1778-01-25, de Jacques Marie Boutet de Monvel à Voltaire [François Marie Arouet].

Monsieur,

J'étais loin de prétendre à la faveur dont vous venez de m'honorer et vos bontés relèvent trop un bien faible service.
On a daigné me confier votre nouvelle tragédie, ouvrage étonnant, où le goût d'un grand homme asservit à ses lois celles de la nature; comment ne pas bien lire de si beaux vers? A qui le rôle d'Irene ne donnerait il pas de l'onction et de l'âme? Rendre ce que je sentais, voilà tout mon mérite. Heureux, si je pouvais quelque jour, sous le nom de Seide ou sous celui d'Egiste faire verser des pleurs au rival de Corneille et de Racine! s'il m'était permis de lui prouver combien ses ouvrages me sont chers, à quel point je me suis pénétré de leur beauté!

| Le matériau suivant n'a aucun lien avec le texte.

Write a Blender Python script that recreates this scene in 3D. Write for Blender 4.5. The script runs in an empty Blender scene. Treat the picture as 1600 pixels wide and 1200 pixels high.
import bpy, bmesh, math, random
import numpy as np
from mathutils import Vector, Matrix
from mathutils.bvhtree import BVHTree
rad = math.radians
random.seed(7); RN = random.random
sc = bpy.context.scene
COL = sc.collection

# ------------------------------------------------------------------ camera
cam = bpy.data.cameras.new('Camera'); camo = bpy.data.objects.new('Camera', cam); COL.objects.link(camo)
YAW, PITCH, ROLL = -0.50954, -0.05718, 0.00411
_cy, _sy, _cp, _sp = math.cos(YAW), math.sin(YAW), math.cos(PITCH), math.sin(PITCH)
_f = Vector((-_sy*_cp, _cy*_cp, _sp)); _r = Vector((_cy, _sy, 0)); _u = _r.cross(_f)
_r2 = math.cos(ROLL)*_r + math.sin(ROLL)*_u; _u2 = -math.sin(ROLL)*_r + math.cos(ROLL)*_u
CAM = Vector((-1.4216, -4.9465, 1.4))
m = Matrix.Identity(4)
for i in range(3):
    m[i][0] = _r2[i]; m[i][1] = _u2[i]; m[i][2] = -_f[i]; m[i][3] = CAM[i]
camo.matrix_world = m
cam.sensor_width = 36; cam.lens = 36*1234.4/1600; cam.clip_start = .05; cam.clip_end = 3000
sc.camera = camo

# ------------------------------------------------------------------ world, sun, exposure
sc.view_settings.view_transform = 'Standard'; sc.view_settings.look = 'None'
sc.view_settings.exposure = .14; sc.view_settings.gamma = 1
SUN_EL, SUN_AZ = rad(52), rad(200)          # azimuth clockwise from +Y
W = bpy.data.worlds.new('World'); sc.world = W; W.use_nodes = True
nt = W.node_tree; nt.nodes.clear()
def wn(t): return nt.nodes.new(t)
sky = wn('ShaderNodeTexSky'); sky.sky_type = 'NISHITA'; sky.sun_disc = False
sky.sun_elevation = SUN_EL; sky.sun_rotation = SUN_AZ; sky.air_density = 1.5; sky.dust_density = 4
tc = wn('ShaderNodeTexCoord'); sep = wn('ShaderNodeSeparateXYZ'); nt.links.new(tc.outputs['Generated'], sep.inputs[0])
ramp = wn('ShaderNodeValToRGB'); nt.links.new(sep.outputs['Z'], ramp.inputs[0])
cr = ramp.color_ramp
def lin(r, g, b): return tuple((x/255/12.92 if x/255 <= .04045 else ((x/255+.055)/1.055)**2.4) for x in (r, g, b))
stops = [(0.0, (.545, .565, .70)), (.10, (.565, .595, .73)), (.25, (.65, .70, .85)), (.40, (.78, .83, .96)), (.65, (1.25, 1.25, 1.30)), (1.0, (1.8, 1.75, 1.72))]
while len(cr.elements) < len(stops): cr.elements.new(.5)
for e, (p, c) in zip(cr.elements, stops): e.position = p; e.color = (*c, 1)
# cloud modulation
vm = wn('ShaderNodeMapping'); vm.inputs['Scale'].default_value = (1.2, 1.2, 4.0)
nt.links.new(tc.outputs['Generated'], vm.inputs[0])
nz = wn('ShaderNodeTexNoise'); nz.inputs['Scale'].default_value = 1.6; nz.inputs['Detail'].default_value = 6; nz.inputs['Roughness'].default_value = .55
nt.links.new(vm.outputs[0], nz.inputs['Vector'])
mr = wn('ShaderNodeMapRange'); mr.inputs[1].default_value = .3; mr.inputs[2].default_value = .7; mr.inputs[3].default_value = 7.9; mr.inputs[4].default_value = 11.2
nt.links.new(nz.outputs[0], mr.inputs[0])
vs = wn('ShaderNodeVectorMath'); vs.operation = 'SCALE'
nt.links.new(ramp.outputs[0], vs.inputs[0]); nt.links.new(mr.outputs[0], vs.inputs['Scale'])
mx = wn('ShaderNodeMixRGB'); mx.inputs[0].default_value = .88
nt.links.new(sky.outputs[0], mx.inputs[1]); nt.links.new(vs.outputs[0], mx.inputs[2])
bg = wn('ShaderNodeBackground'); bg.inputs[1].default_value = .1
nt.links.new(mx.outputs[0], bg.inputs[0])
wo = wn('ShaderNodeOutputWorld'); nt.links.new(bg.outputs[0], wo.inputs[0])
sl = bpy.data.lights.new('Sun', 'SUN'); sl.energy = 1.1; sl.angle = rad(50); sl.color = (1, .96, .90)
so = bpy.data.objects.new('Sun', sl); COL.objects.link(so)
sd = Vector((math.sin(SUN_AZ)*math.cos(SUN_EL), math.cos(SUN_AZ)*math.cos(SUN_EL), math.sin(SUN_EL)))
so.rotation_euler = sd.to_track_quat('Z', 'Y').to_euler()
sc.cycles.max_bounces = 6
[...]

C'est un espoir que je conserve, puisse t-il se réaliser bientôt.

Vous me demandez mes ouvrages, monsieur; eh qu'est ce pour l'auteur de la Henriade, pour le père de Brutus, d'Alzire et de Vendôme que de petits opéras comiques, bagatelles dont le musicien fait tout le prix et qui ne doivent leur importance qu'à la folie du jour et au mauvais goût de notre siècle? Permettez moi de ne vous en envoyer qu'un seul de trois ou quatre que j'ai hasardés dans ma jeunesse. Le trait de bienfaisance qu'il renferme, trouvera grâce devant vous et du moins en blâmant l'exécution, vous me saurez gré du choix de mon sujet. J'y joindrai, puisque vous l'exigez, une comédie où le public a moins encouragé mes talents que mes efforts.

J'adore les beaux arts, voilà peut-être le seul avantage que la nature m'ait fait, mais je ne me plains pas de mon sort. Je lis vos sublimes ouvrages; je les relis sans cesse.